‘Starsky & Hutch’ cast can’t bail out remake
Let’s take a semi-revered TV cop series from the 1970s and update it
with a modern twist. It worked for “Charlie’s Angels” and “S.W.A.T.”
and “The Mod Squad” and … hey, those movies weren’t very good, were
they?
Yes, but “Starsky & Hutch” will star Ben Stiller and Owen Wilson in
the roles that turned David Soul and Paul Michael Glaser into pop
culture footnotes. Stiller can play Starsky as a simmering misfit
with “short guy syndrome” while Wilson renders Hutch as a
smooth-talking hedonist with criminal leanings.
Then, unlike those other television remakes, we’ll actually set the
show in the decade that spawned it. That way just the sight of the
feathered hair, the garish clothes and the abnormally large
electronics products will be amusing by themselves.
Next, let’s cast thug-life rapper Snoop Dogg as pimp informant Huggy
Bear. Snoop won’t even have to deal with the wardrobe department; he
can wear what he normally has on.
Throw in other can’t-miss funnymen such as Vince Vaughn portraying
the smug villain and Will Ferrell as his wacko lackey, and this has
all the makings of a cult classic.
Except …
Somewhere between conception and production, these ideas BECAME the movie, because that’s all “Starsky & Hutch” really has going for it.
Individual scenes in this big-screen adaptation are not without their
charms, but the film doesn’t work as a unified comedic entity.
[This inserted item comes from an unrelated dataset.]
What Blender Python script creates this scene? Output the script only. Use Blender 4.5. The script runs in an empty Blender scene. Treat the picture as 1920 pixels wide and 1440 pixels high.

It’s a
sloppy batch of seen-it-before setups and spotty punchlines that
never settles on whether to be a parody or an homage.
What a disappointment for Stiller and Wilson, whose sixth
collaboration together (previous ones include “Meet the Parents” and
“Zoolander”) has resulted in one of their weakest pairings. It’s
lucky the two stars generate so much natural chemistry, because it
allows them to make even the most ill-conceived sequences watchable.
For as many gags as are thrown at the screen, it’s surprising how few
stick. Among the highlights is a scene at a biker bar where the
detectives’ tough-guy posturing is wildly unnecessary. This is one of
the few moments when the conversation takes on a sharp,
improvisational feel. Stiller and Wilson’s manic arguments about the
specifics of language recall some of Monty Python’s classic sketches.
And the uncredited Ferrell (covering his curly pate with a Ruth
Buzzi-style hair net) has a juicy bit as a dragon-obsessed prisoner
whose entire role takes place behind Plexiglas. The movie could use
more of his welcome weirdness.
Less welcome is writer-director Todd Phillips, who previously worked
with much of this gang in last year’s “Old School.” That movie had
some sidesplitting moments before it turned into a snoozer during its
third act.
Rather than improving with experience, Phillips has regressed back to
the skills he displayed while making 2000’s “Road Trip” – which were
little to none. His latest flick is shot and paced no better than its
network source material. The only thing more flat than the film’s
visual style is Snoop Dogg’s performance. (The artist’s delivery
teeters between subtle and comatose.)
Phillips consistently blows primo opportunities. A “Disco Vietnam”
dance-off between Stiller and cult musician Har Mar Superstar is much
funnier on paper than in execution.
Ditto for the idea of having the same vulgar band that performs at
the wedding reception in “Old School” show up here for a bat mitzvah.
If only they actually said or did something humorous this time around.
At the beginning of the picture, Stiller narrates, “There’s no such
thing as a petty crime.”
Can’t think of a better phrase to describe the act of squandering
this much talent in a film so inconsequential.